--- BEGIN ---
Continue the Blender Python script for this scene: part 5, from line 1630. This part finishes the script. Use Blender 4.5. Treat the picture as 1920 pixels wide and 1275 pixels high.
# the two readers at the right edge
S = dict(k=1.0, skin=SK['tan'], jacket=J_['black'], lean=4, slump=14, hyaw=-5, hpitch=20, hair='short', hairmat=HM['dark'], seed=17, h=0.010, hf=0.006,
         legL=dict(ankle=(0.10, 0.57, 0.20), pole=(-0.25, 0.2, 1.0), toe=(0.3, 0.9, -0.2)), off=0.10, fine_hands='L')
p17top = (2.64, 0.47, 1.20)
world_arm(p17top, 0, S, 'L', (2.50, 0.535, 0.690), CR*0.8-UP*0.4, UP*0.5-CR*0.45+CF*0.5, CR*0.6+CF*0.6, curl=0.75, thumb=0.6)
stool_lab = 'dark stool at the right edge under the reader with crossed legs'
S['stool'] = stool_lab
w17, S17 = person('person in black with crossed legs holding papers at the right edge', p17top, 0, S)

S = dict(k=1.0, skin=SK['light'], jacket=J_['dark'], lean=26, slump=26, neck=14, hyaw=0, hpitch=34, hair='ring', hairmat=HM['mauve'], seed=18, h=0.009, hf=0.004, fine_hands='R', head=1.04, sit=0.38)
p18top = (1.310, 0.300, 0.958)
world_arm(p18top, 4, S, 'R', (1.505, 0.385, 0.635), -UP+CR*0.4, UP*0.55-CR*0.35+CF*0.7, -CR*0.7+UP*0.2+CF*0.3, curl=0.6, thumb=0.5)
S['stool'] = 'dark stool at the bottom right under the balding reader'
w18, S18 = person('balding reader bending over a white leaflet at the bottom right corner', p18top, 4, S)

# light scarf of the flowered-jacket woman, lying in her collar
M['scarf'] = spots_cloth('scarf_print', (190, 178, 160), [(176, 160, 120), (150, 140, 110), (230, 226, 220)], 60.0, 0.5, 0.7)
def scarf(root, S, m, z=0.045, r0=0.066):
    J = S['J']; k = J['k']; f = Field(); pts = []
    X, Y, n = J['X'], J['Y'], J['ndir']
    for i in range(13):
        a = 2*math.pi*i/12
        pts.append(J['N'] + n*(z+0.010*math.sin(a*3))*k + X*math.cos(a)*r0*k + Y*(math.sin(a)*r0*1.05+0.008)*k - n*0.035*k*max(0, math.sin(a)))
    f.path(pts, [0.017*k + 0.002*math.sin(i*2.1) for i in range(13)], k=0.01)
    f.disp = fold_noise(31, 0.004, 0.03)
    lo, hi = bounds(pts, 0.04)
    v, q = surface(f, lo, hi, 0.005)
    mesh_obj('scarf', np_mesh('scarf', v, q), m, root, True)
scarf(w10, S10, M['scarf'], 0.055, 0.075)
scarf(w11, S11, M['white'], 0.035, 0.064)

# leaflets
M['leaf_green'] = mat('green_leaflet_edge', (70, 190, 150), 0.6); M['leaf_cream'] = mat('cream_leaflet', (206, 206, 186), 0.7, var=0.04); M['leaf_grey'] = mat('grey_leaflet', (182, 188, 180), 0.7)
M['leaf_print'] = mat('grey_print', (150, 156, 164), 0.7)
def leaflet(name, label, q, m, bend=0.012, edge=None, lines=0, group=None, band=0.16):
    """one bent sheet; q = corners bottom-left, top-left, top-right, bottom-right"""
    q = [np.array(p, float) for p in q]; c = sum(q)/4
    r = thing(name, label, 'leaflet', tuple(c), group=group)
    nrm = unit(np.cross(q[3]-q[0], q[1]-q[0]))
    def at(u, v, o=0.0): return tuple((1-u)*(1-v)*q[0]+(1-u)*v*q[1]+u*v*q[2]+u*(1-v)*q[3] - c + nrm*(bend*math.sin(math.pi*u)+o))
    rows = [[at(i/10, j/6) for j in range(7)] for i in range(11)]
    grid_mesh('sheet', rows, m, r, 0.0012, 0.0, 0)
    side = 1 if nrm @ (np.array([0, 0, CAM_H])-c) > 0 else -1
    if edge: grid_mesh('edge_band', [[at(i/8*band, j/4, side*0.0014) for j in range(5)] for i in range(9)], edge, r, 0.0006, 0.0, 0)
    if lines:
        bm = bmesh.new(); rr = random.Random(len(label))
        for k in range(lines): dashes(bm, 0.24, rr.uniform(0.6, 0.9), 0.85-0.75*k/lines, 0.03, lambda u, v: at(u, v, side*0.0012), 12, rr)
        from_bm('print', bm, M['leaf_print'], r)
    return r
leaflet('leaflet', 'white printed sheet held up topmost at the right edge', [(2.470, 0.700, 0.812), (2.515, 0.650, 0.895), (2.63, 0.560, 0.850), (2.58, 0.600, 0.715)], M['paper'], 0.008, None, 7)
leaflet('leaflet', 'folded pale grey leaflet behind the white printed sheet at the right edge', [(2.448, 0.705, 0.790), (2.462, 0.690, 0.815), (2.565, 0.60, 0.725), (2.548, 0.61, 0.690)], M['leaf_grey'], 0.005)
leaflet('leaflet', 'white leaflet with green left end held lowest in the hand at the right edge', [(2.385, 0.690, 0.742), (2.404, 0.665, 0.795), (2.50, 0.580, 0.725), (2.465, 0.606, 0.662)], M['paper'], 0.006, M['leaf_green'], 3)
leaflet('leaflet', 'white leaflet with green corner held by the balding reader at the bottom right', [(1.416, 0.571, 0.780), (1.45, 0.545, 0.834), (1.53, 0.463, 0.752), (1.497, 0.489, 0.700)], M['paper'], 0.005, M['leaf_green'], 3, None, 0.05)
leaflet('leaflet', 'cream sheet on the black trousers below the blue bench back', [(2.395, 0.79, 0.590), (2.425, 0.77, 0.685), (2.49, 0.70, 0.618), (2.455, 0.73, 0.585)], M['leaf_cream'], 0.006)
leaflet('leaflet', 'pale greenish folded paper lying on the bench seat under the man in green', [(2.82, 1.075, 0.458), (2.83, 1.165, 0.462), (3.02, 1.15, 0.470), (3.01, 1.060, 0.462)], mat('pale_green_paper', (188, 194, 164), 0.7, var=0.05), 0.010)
--- END ---
Written problem: Write out every line of the material again, exactly as it reads.

Full solution:
Continue the Blender Python script for this scene: part 5, from line 1630. This part finishes the script. Use Blender 4.5. Treat the picture as 1920 pixels wide and 1275 pixels high.
# the two readers at the right edge
S = dict(k=1.0, skin=SK['tan'], jacket=J_['black'], lean=4, slump=14, hyaw=-5, hpitch=20, hair='short', hairmat=HM['dark'], seed=17, h=0.010, hf=0.006,
         legL=dict(ankle=(0.10, 0.57, 0.20), pole=(-0.25, 0.2, 1.0), toe=(0.3, 0.9, -0.2)), off=0.10, fine_hands='L')
p17top = (2.64, 0.47, 1.20)
world_arm(p17top, 0, S, 'L', (2.50, 0.535, 0.690), CR*0.8-UP*0.4, UP*0.5-CR*0.45+CF*0.5, CR*0.6+CF*0.6, curl=0.75, thumb=0.6)
stool_lab = 'dark stool at the right edge under the reader with crossed legs'
S['stool'] = stool_lab
w17, S17 = person('person in black with crossed legs holding papers at the right edge', p17top, 0, S)

S = dict(k=1.0, skin=SK['light'], jacket=J_['dark'], lean=26, slump=26, neck=14, hyaw=0, hpitch=34, hair='ring', hairmat=HM['mauve'], seed=18, h=0.009, hf=0.004, fine_hands='R', head=1.04, sit=0.38)
p18top = (1.310, 0.300, 0.958)
world_arm(p18top, 4, S, 'R', (1.505, 0.385, 0.635), -UP+CR*0.4, UP*0.55-CR*0.35+CF*0.7, -CR*0.7+UP*0.2+CF*0.3, curl=0.6, thumb=0.5)
S['stool'] = 'dark stool at the bottom right under the balding reader'
w18, S18 = person('balding reader bending over a white leaflet at the bottom right corner', p18top, 4, S)

# light scarf of the flowered-jacket woman, lying in her collar
M['scarf'] = spots_cloth('scarf_print', (190, 178, 160), [(176, 160, 120), (150, 140, 110), (230, 226, 220)], 60.0, 0.5, 0.7)
def scarf(root, S, m, z=0.045, r0=0.066):
    J = S['J']; k = J['k']; f = Field(); pts = []
    X, Y, n = J['X'], J['Y'], J['ndir']
    for i in range(13):
        a = 2*math.pi*i/12
        pts.append(J['N'] + n*(z+0.010*math.sin(a*3))*k + X*math.cos(a)*r0*k + Y*(math.sin(a)*r0*1.05+0.008)*k - n*0.035*k*max(0, math.sin(a)))
    f.path(pts, [0.017*k + 0.002*math.sin(i*2.1) for i in range(13)], k=0.01)
    f.disp = fold_noise(31, 0.004, 0.03)
    lo, hi = bounds(pts, 0.04)
    v, q = surface(f, lo, hi, 0.005)
    mesh_obj('scarf', np_mesh('scarf', v, q), m, root, True)
scarf(w10, S10, M['scarf'], 0.055, 0.075)
scarf(w11, S11, M['white'], 0.035, 0.064)

# leaflets
M['leaf_green'] = mat('green_leaflet_edge', (70, 190, 150), 0.6); M['leaf_cream'] = mat('cream_leaflet', (206, 206, 186), 0.7, var=0.04); M['leaf_grey'] = mat('grey_leaflet', (182, 188, 180), 0.7)
M['leaf_print'] = mat('grey_print', (150, 156, 164), 0.7)
def leaflet(name, label, q, m, bend=0.012, edge=None, lines=0, group=None, band=0.16):
    """one bent sheet; q = corners bottom-left, top-left, top-right, bottom-right"""
    q = [np.array(p, float) for p in q]; c = sum(q)/4
    r = thing(name, label, 'leaflet', tuple(c), group=group)
    nrm = unit(np.cross(q[3]-q[0], q[1]-q[0]))
    def at(u, v, o=0.0): return tuple((1-u)*(1-v)*q[0]+(1-u)*v*q[1]+u*v*q[2]+u*(1-v)*q[3] - c + nrm*(bend*math.sin(math.pi*u)+o))
    rows = [[at(i/10, j/6) for j in range(7)] for i in range(11)]
    grid_mesh('sheet', rows, m, r, 0.0012, 0.0, 0)
    side = 1 if nrm @ (np.array([0, 0, CAM_H])-c) > 0 else -1
    if edge: grid_mesh('edge_band', [[at(i/8*band, j/4, side*0.0014) for j in range(5)] for i in range(9)], edge, r, 0.0006, 0.0, 0)
    if lines:
        bm = bmesh.new(); rr = random.Random(len(label))
        for k in range(lines): dashes(bm, 0.24, rr.uniform(0.6, 0.9), 0.85-0.75*k/lines, 0.03, lambda u, v: at(u, v, side*0.0012), 12, rr)
        from_bm('print', bm, M['leaf_print'], r)
    return r
leaflet('leaflet', 'white printed sheet held up topmost at the right edge', [(2.470, 0.700, 0.812), (2.515, 0.650, 0.895), (2.63, 0.560, 0.850), (2.58, 0.600, 0.715)], M['paper'], 0.008, None, 7)
leaflet('leaflet', 'folded pale grey leaflet behind the white printed sheet at the right edge', [(2.448, 0.705, 0.790), (2.462, 0.690, 0.815), (2.565, 0.60, 0.725), (2.548, 0.61, 0.690)], M['leaf_grey'], 0.005)
leaflet('leaflet', 'white leaflet with green left end held lowest in the hand at the right edge', [(2.385, 0.690, 0.742), (2.404, 0.665, 0.795), (2.50, 0.580, 0.725), (2.465, 0.606, 0.662)], M['paper'], 0.006, M['leaf_green'], 3)
leaflet('leaflet', 'white leaflet with green corner held by the balding reader at the bottom right', [(1.416, 0.571, 0.780), (1.45, 0.545, 0.834), (1.53, 0.463, 0.752), (1.497, 0.489, 0.700)], M['paper'], 0.005, M['leaf_green'], 3, None, 0.05)
leaflet('leaflet', 'cream sheet on the black trousers below the blue bench back', [(2.395, 0.79, 0.590), (2.425, 0.77, 0.685), (2.49, 0.70, 0.618), (2.455, 0.73, 0.585)], M['leaf_cream'], 0.006)
leaflet('leaflet', 'pale greenish folded paper lying on the bench seat under the man in green', [(2.82, 1.075, 0.458), (2.83, 1.165, 0.462), (3.02, 1.15, 0.470), (3.01, 1.060, 0.462)], mat('pale_green_paper', (188, 194, 164), 0.7, var=0.05), 0.010)